Another advantage of encountering writers from beyond the English-speaking world is that they don’t always share the same set of clichés about writers and writing, so they can give the usual Q&A sessions a good shaking up. This panel included the Pakistani playwright Usman Ali and the Kurdish poet Bejan Matur. Of course, it was refreshing to hear Usman Ali begin his response to the question, “What does your writing space look like?” by saying that he’d never been asked that before. Even better was his response, in which he explained that his conception of “physical theater” required getting up from his writing desk and working up a sweat—maybe by jumping rope or kicking around a soccer ball—in order to feel his characters’ emotions. As a writer who presents society’s most despised and misunderstood members in his work, Ali seems to carry his figures inside himself, and they don’t make his life easy. Bejan Matur, on the other hand, expressed less interest in the physical and concrete landscape.

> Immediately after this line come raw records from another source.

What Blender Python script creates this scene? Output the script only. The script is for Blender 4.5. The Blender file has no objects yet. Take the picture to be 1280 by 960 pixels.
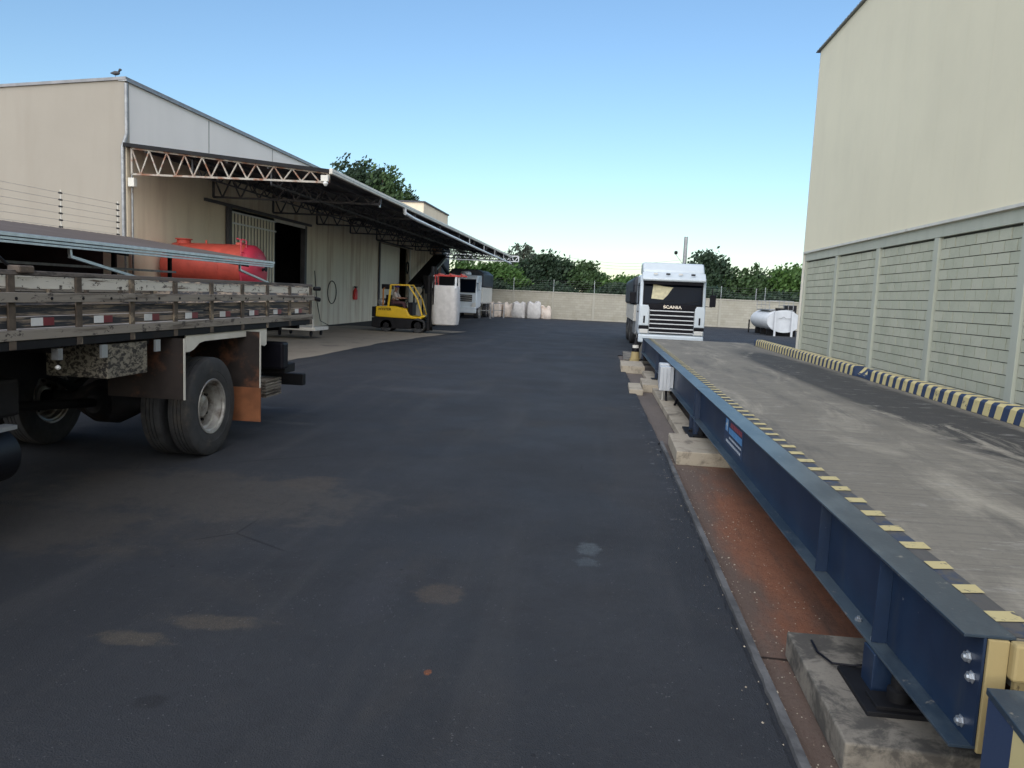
import bpy, bmesh, math, random
from mathutils import Vector, Matrix, Euler, noise
R = math.radians
random.seed(7)
scene = bpy.context.scene
col = scene.collection

# ------------------------------------------------------------------ camera
FPX, EYE = 967.0, 1.9
def _n(v): v = Vector(v); return v.normalized()
_Y = _n((109, -107, FPX)); _u = -9079
_X = -_n((_u, -111.8 + .044 * _u, FPX)); _X = (_X - _Y * _X.dot(_Y)).normalized()
_Z = _X.cross(_Y); _Z = _Z if _Z.y < 0 else -_Z
Mw = Matrix((_X, _Y, _Z))                       # world = Mw @ (right, down, forward)
cam = bpy.data.objects.new('camera', bpy.data.cameras.new('camera')); col.objects.link(cam)
cr, cu, cb = Mw @ Vector((1, 0, 0)), Mw @ Vector((0, -1, 0)), Mw @ Vector((0, 0, -1))
mw = Matrix((cr, cu, cb)).transposed().to_4x4(); mw.translation = (0, 0, EYE)
cam.matrix_world = mw
cam.data.sensor_width = 36; cam.data.lens = FPX / 1280 * 36; cam.data.clip_end = 6000; cam.data.clip_start = .05
scene.camera = cam

# ------------------------------------------------------------------ light
SUN_EL, SUN_AZ = 18.0, 184.0        # low hazy evening glow behind the camera (azimuth clockwise from +Y)
w = bpy.data.worlds.new("World"); scene.world = w; w.use_nodes = True
nt = w.node_tree; bg = nt.nodes['Background']
sky = nt.nodes.new('ShaderNodeTexSky'); sky.sky_type = 'NISHITA'; sky.sun_disc = False
sky.sun_elevation = R(SUN_EL); sky.sun_rotation = R(SUN_AZ); sky.altitude = 300
sky.air_density = 1.2; sky.dust_density = 0.5; sky.ozone_density = 3.8
nt.links.new(sky.outputs[0], bg.inputs[0]); bg.inputs[1].default_value = 0.057
sd = bpy.data.lights.new('sun', 'SUN'); sd.energy = 2.0; sd.angle = R(140); sd.color = (1, .95, .89)
so = bpy.data.objects.new('sun', sd); col.objects.link(so)
dv = Vector((math.sin(R(SUN_AZ)) * math.cos(R(SUN_EL)), math.cos(R(SUN_AZ)) * math.cos(R(SUN_EL)), math.sin(R(SUN_EL))))
so.rotation_euler = dv.to_track_quat('Z', 'Y').to_euler(); so.location = (-30, -20, 40)
vs = scene.view_settings; vs.view_transform = 'Standard'; vs.look = 'None'; vs.gamma = 1; vs.use_curve_mapping = False
vs.exposure = 1.6

# ------------------------------------------------------------------ materials
class NM:
    def __init__(s, name, rough=.7, metal=0., spec=.5):
        s.m = bpy.data.materials.new(name); s.m.use_nodes = True; s.t = s.m.node_tree
        s.b = s.t.nodes['Principled BSDF']; s.b.inputs['Roughness'].default_value = rough
        s.b.inputs['Metallic'].default_value = metal; s.b.inputs['Specular IOR Level'].default_value = spec
        s.tc = s.t.nodes.new('ShaderNodeTexCoord').outputs['Object']
    def link(s, a, b): s.t.links.new(a, b)
    def put(s, sock, v):
        if isinstance(v, bpy.types.NodeSocket): s.link(v, sock)
        elif isinstance(v, (tuple, list)) and len(v) == 3 and sock.type == 'RGBA': sock.default_value = (*v, 1)
        else: sock.default_value = v
    def map(s, sc=(1, 1, 1), rot=(0, 0, 0), src=None):
        n = s.t.nodes.new('ShaderNodeMapping'); s.link(src or s.tc, n.inputs[0]); n.inputs['Scale'].default_value = sc
        n.inputs['Rotation'].default_value = rot; return n.outputs[0]
    def noise(s, scale=5, detail=4, rough=.5, vec=None, dist=0, out='Fac'):
        n = s.t.nodes.new('ShaderNodeTexNoise'); s.link(vec or s.tc, n.inputs['Vector'])
        n.inputs['Scale'].default_value = scale; n.inputs['Detail'].default_value = detail
        n.inputs['Roughness'].default_value = rough; n.inputs['Distortion'].default_value = dist; return n.outputs[out]
    def voro(s, scale=5, vec=None, out='Distance', feat='F1'):
        n = s.t.nodes.new('ShaderNodeTexVoronoi'); n.feature = feat; s.link(vec or s.tc, n.inputs['Vector'])
        n.inputs['Scale'].default_value = scale; return n.outputs[out]
    def ramp(s, fac, a, b, inv=False):
        n = s.t.nodes.new('ShaderNodeMapRange'); s.link(fac, n.inputs[0]); n.inputs[1].default_value = a; n.inputs[2].default_value = b
        n.interpolation_type = 'SMOOTHSTEP'
        n.inputs[3].default_value = 1 if inv else 0; n.inputs[4].default_value = 0 if inv else 1; return n.outputs[0]
    def math(s, op, a, b=0.):
        n = s.t.nodes.new('ShaderNodeMath'); n.operation = op; s.put(n.inputs[0], a); s.put(n.inputs[1], b); return n.outputs[0]
    def mix(s, fac, a, b):
        n = s.t.nodes.new('ShaderNodeMix'); n.data_type = 'RGBA'; s.put(n.inputs[0], fac); s.put(n.inputs[6], a); s.put(n.inputs[7], b)
        return n.outputs[2]
    def sep(s, src=None):
        n = s.t.nodes.new('ShaderNodeSeparateXYZ'); s.link(src or s.tc, n.inputs[0]); return n.outputs
    def island(s):
        return s.t.nodes.new('ShaderNodeNewGeometry').outputs['Random Per Island']
    def base(s, c): s.put(s.b.inputs['Base Color'], c); return s
    def rough(s, c): s.put(s.b.inputs['Roughness'], c); return s
    def bump(s, h, strength=.3, dist=.01):
        n = s.t.nodes.new('ShaderNodeBump'); s.link(h, n.inputs['Height']); n.inputs['Strength'].default_value = strength
        n.inputs['Distance'].default_value = dist; s.link(n.outputs[0], s.b.inputs['Normal']); return s

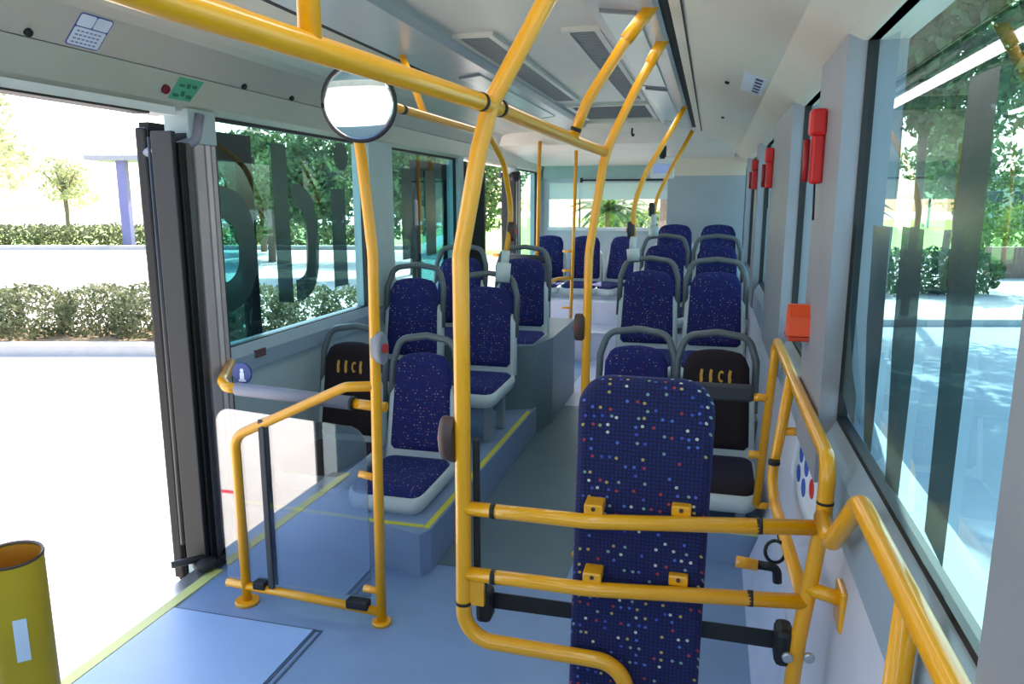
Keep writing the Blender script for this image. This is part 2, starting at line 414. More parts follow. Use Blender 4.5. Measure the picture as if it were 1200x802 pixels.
# ------------------------------------------------------------------ platforms, boxes and steps (built into the bus)
Zp = .185
m = MB(); m.prism([(-1.97, 2.66), (-1.28, 2.66), (-1.075, 2.60), (-1.05, 2.66), (-1.05, 5.72), (-1.97, 5.72)], XY, 0, Zp)
struct('trim_20', m, platm, 'raised blue grey seat platform on the left')
m = MB(); m.box(-1.28, -1.09, 2.665, 2.69, Zp, Zp+.002); m.box(-1.085, -1.06, 2.665, 4.45, Zp, Zp+.002)
m.prism([(-1.95, 2.70), (-1.28, 2.665), (-1.28, 2.69), (-1.95, 2.73)], XY, Zp, Zp+.002)
struct('trim_21', m, yline, 'yellow line along the edge of the left platform')
m = MB(); m.prism([(-1.97, 4.42), (-1.30, 4.42), (-1.06, 4.52), (-1.0, 4.85), (-1.0, 5.70), (-1.97, 5.70)], XY, 0, .60)
struct('trim_22', m, boxm, 'grey wheel box on the left platform')
struct('trim_23', MB().box(-.50, .29, 3.05, 4.05, 0, .13), platm, 'low seat platform on the right')
m = MB(); m.box(-.50, -.46, 3.047, 3.049, .105, .13); m.box(-.49, .28, 3.052, 3.075, .13, .132)
struct('trim_24', m, yline2, 'pale edge line of the right platform')
struct('trim_25', MB().box(-.56, .29, 4.05, 5.75, 0, .34), boxm, 'grey wheel box on the right')
struct('trim_26', MB().box(-.56, .29, 5.75, 7.6, 0, .50), stepm, 'raised rear platform on the right')
struct('trim_27', MB().box(-1.42, -.56, 6.95, 7.45, 0, .27), stepm, 'white first step to the rear seats')
struct('trim_28', MB().box(-1.97, .30, 7.45, Y1-.05, 0, .50), stepm, 'white second step to the rear seats')
struct('trim_29', MB().box(-1.97, -.44, 7.75, Y1-.05, .50, .58), stepm, 'white plinth of the rear seats')

struct('trim_32', MB().box(-1.05, -.50, 2.72, 5.30, 0, .003), mat('aisle_painted_shade', (92, 112, 122), .4, var=.06, scale=5), 'aisle floor with its shade painted in darker grey green')  # thin plate puts the dimness of the aisle into the floor colour
struct('trim_33', MB().box(-1.05, -.56, 5.30, 6.95, 0, .004), mat('rear_floor_painted_sun', (196, 198, 216), .35, var=.04), 'aisle floor by the rear door with sunlight painted in pale lavender')  # thin pale plate paints the sunlit floor beside the rear door
# ------------------------------------------------------------------ tube things
def ringpart(parent, p, ax, r=.0185, w=.012):
    a = Vector(ax).normalized()
    return MB().tube([Vector(p)-a*w/2, Vector(p)+a*w/2], r, seg=16).build('joint_ring', black, parent)
def flange(parent, p, ax=(0, 0, 1), r=.04, name='floor_flange'):
    return MB().disc(p, ax, r, .014).build(name, yellow, parent)
def stop_button(parent, p, d, face, body=brown):
    """oval push button on a pole, facing direction d"""
    d = Vector(d).normalized(); p = Vector(p); up = Vector((0, 0, 1)); s = d.cross(up).normalized()
    f = lambda a, b, t: p+s*a+up*b+d*t
    o = [(.024*math.cos(2*PI*k/24), .056*math.sin(2*PI*k/24)) for k in range(24)]
    b = MB().slab(o, [(0, -.015), (0, .022), (.004, .028)], f).build('stop_button', body, parent)
    o2 = [(.016*math.cos(2*PI*k/20), .018*math.sin(2*PI*k/20)) for k in range(20)]
    MB().slab(o2, [(0, .024), (.002, .034)], f).build('button_face', face, b)
    return b
# overhead rail
g = empty('overhead_handrail', (-.47, 1.6, 1.70), 'thick yellow overhead handrail running from top left across the big curved pole', 'handrail')
MB().tube([(-.60, -.7, 1.705), (-.556, .70, 1.705), (-.473, 1.6, 1.706), (-.45, 2.45, 1.70), (-.412, 2.95, 1.69)], .0185, .6).build('rail', yellow, g)
MB().tube([(-.533, .95, 1.705), (-.53, .95, 2.16)], .016).build('hanger', yellow, g)
ringpart(g, (-.477, 1.545, 1.706), (.1, 1, 0), .0197); ringpart(g, (-.469, 1.66, 1.706), (.1, 1, 0), .0197)
# big curved pole beside the wheelchair bay
YF = 1.6
g = empty('grab_pole', (-.55, YF, 0), 'big yellow grab pole curving up to the ceiling in the middle foreground', 'pole')
MB().tube([(-.05, YF, 0), (-.16, YF, .425), (-.549, YF, .43), (-.546, YF, .765), (-.545, YF, 1.38), (-.50, YF, 1.61), (-.4725, YF, 1.708), (-.34, YF, 1.93), (-.20, YF, 2.10)], .0195, .075, n=9).build('pole', yellow, g)
ringpart(g, (-.5476, YF, .527), (0, 0, 1), .0208, .008)
MB().box(-.53, -.495, YF-.006, YF+.006, .525, .60).build('strap_bracket', yellow, g)
stop_button(g, (-.572, YF, .945), (-.75, .25, 0), stopred)
MB().box(-.545, -.505, YF-.03, YF+.03, .60, .95).box(-.55, -.51, YF+.012, YF+.032, .61, .94)
MB().box(-.528, -.512, YF+.014, YF+.034, .60, .945, .006).build('edge_guard', black, g)
# hanger between rail and ceiling
g = empty('curved_hanger', (-.45, 2.45, 1.70), 'short curved yellow hanger tying the overhead handrail to the right light channel', 'handrail')
MB().tube([(-.449, 2.45, 1.70), (-.40, 2.45, 1.82), (-.29, 2.45, 1.985), (-.20, 2.45, 2.10)], .0175, .3).build('tube', yellow, g)
ringpart(g, (-.437, 2.45, 1.73), (.35, 0, 1))
MB().tube([(-.285, 2.45, 1.995), (-.20, 2.45, 2.10)], .021).build('ceiling_socket', yellow, g)
# second curved pole
g = empty('grab_pole', (-.475, 2.95, 0), 'slim yellow grab pole from aisle floor curving up to the ceiling behind the speckled board', 'pole')
MB().tube([(-.478, 2.95, 0), (-.466, 2.95, 1.30), (-.41, 2.95, 1.69), (-.30, 2.95, 1.92), (-.195, 2.95, 2.10)], .0175, .5).build('pole', yellow, g)
flange(g, (-.478, 2.95, 0)); stop_button(g, (-.49, 2.95, 1.0), (-1, .1, 0), stopred)
MB().tube([(-.25, 2.95, 2.01), (-.20, 2.95, 2.10)], .021).build('ceiling_socket', yellow, g)
MB().tube([(-.47, 2.95, .75), (-.455, 3.02, .75)], .015).build('stub', yellow, g)
# poles that end in sockets on seat handles (right, rear)
def seat_pole(y, pts, label, sock):
    g = empty('seat_pole', (pts[0][0], y, pts[0][1]), label, 'pole', 'curved poles on the right seats')
    MB().tube([(a, y, b) for a, b in pts], .0165, .5).build('pole', yellow, g)
    MB().tube([(pts[0][0], y, pts[0][1]+.03), (sock[0], y, sock[1]+.06)], .024).tube([(sock[0], y, sock[1]+.08), (sock[0]+.01, y-.01, sock[1])], .04, seg=16).build('socket', shellm, g)
    stop_button(g, (pts[0][0]-.012, y, pts[0][1]+.07), (-1, -.2, 0), stopred, darkgrey)
    return g
seat_pole(4.92, [(-.487, 1.25), (-.493, 1.48), (-.42, 1.69), (-.353, 1.80), (-.19, 2.09)], 'curved yellow pole with pale socket standing on the second right aisle seat', (-.49, 1.12))
seat_pole(6.3, [(-.463, 1.37), (-.45, 1.52), (-.341, 1.76), (-.18, 2.06)], 'rearmost curved yellow pole with pale socket on the third right aisle seat', (-.465, 1.22))
# left rail over the left seats
g = empty('ceiling_handrail', (-1.15, 2.3, 1.84), 'yellow handrail over the left seats bending down to the second left aisle seat', 'handrail')
MB().tube([(-1.13, 2.25, 1.84), (-1.15, 2.7, 1.845), (-1.15, 3.85, 1.85), (-1.15, 4.15, 1.72), (-1.15, 4.33, 1.44), (-1.155, 4.22, 1.21)], .0165, .25).build('rail', yellow, g)
MB().tube([(-1.15, 2.95, 1.845), (-1.25, 2.95, 2.10)], .014).build('hanger', yellow, g)
MB().tube([(-1.155, 4.215, 1.22), (-1.16, 4.20, 1.14)], .024).tube([(-1.16, 4.19, 1.15), (-1.165, 4.17, 1.04)], .042, seg=16).build('socket', shellm, g)
stop_button(g, (-1.14, 4.28, 1.33), (1, -.3, 0), stopred)
ringpart(g, (-1.15, 2.72, 1.845), (0, 1, 0), .018, .03)
# rear poles
g = empty('rear_pole', (-1.48, 6.5, .9), 'straight yellow pole from ceiling to the screen behind the rear door', 'pole')
MB().tube([(-1.49, 6.5, 1.03), (-1.475, 6.5, 2.03)], .0165).build('pole', yellow, g)
g = empty('step_handrail', (-1.2, 6.85, .0), 'yellow upright handrail with side stubs beside the rear white steps', 'handrail')
MB().tube([(-1.255, 6.85, .0), (-1.23, 6.85, 1.1), (-1.215, 6.85, 1.96)], .016).build('pole', yellow, g)
for z in (1.05, .87, .52): MB().tube([(-1.24, 6.85, z), (-1.33, 6.85, z)], .012).build('stub', yellow, g)
MB().tube([(-1.24, 6.85, .80), (-1.36, 6.75, .80), (-1.43, 6.55, .76)], .016, .08).build('arm', yellow, g)

# ------------------------------------------------------------------ wheelchair bay frame + board
g = empty('bay_handrail', (.24, YF+.03, 0), 'yellow two bar barrier in front of the speckled board, beside the big pole', 'barrier')
YR = YF+.04
MB().tube([(-.546, YF, .775), (-.24, YF-.012, .780), (.255, YR, .800)], .0175, .25).build('bar', yellow, g)
MB().tube([(-.546, YF, .605), (-.24, YF-.012, .612), (.245, YR, .622)], .0175, .25).build('bar', yellow, g)
ringpart(g, (-.47, YF-.003, .776), (1, 0, 0)); ringpart(g, (-.47, YF-.003, .606), (1, 0, 0))
ringpart(g, (.135, YR-.012, .7955), (1, 0, .04)); ringpart(g, (.125, YR-.012, .6195), (1, 0, .04))
g = empty('wall_handrail', (.24, YR, 0), 'bent yellow handrail following the right window sill with its upright posts', 'handrail')
MB().tube([(.20, YR, .0), (.235, YR, .53), (.266, YR, .82), (.268, YR, .955), (.275, 3.1, .955), (.238, 3.1, .25)], .0175, .05, n=8).build('rail', yellow, g)
MB().tube([(.236, 3.1, .25), (.29, 3.1, .25)], .015).build('stub', yellow, g)
MB().tube([(.20, 3.1, .715), (.263, 3.1, .715)], .0165).build('stub', yellow, g)
MB().tube([(.195, 3.1, .47), (.25, 3.1, .47)], .0165).build('stub', yellow, g)
MB().tube([(.270, 2.45, .955), (.235, 2.5, .60), (.235, 2.36, .565), (.245, YR, .61)], .017, .06, n=8).build('inner_rail', yellow, g)
ringpart(g, (.2365, 2.465, .66), (0, 0, 1), .0188, .014); ringpart(g, (.2385, 2.08, .579), (0, 1, 0), .0188, .016)
MB().tube([(.252, 2.48, .765), (.325, 2.48, .765)], .014).build('stub', yellow, g)
MB().tube([(.262, YR-.01, .83), (.262, 1.50, .83), (.279, 1.36, .975), (.285, .45, .975), (.30, .35, .80)], .0185, .05, n=9).build('front_rail', yellow, g)
MB().tube([(.283, 1.03, .975), (.262, 1.03, .40), (.25, 1.03, .01)], .0175).build('post', yellow, g)
MB().tube([(.245, YR, .655), (.312, YR-.03, .655)], .0165).build('stub', yellow, g)
MB().box(.303, .317, YR-.065, YR+.01, .59, .685, .006).build('wall_flange', yellow, g)
MB().disc((.21, YR-.03, .50), (0, -1, 0), .012, .01).build('bolt', alu, g); MB().disc((.256, YR-.02, .50), (0, -1, 0), .012, .01).build('bolt', alu, g)
ringpart(g, (.267, YR, .86), (0, 0, 1), .0185, .006)
# board
def bw(a, b, t):   # board local -> world (leans a touch)
    return Vector((a*1.0+(b-.7)*.012, YF+.05+(b-.7)*.03+t, b))
g = empty('wheelchair_backrest', (-.13, YF+.06, .22), 'tall rounded blue speckled wheelchair backrest board behind the yellow bars in the right foreground', 'backrest')
o = rrect(-.285, .025, .22, 1.105, .03, 6, .075)
MB().slab(o, [(.012, .035), (0, .028), (0, .008), (.006, -.006), (.02, -.012)], bw).build('pad', board_fab, g)
MB().slab(rrect(-.275, .015, .23, 1.09, .03, 6, .07), [(0, .036), (0, .048), (.005, .052)], bw).build('back_shell', darkgrey, g)
for cx, cz in ((-.23, .787), (-.035, .792), (-.23, .618), (-.035, .622)):
    yy = YF-.012+(.035 if cx > -.1 else .004)
    b = MB().box(cx-.022, cx+.022, yy-.004, yy+.05, cz+.008, cz+.034, .004).build('clip', yellow, g)
    MB().disc((cx, yy-.004, cz+.024), (0, -1, 0), .005, .003, 12, .001).build('screw', brown, b)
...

Instead, she described her fascination with the metaphysical and spiritual realms in her poetry, and her inner landscape included the past worlds inhabited by the poets she read. Surely the biggest literary star from overseas was Sjón, an Icelandic novelist and sometime lyricist for Björk. Now that Icelandic mysteries (and Nordic thrillers in general) have become common, you might imagine that the Icelandic writer had long pursued an ambition to be as famous as Henning Mankell or Arnaldur Indriðason. Far from it! Sjón began as a teenage poet and has long written for an Icelandic audience; as a young man, he couldn’t expect the world to be interested in the literary traditions of such a small island.
Maybe Iowa City is a little island of literary traditions, in its own way. It’s not glamorous, it’s a bit wind-swept, and during the winter months, it’s pretty forbidding. But maybe that’s just the reason so many writers have been content to spend a while here, and why its most important festival isn’t a beer-soaked party, but instead an invitation to settle down with a good book.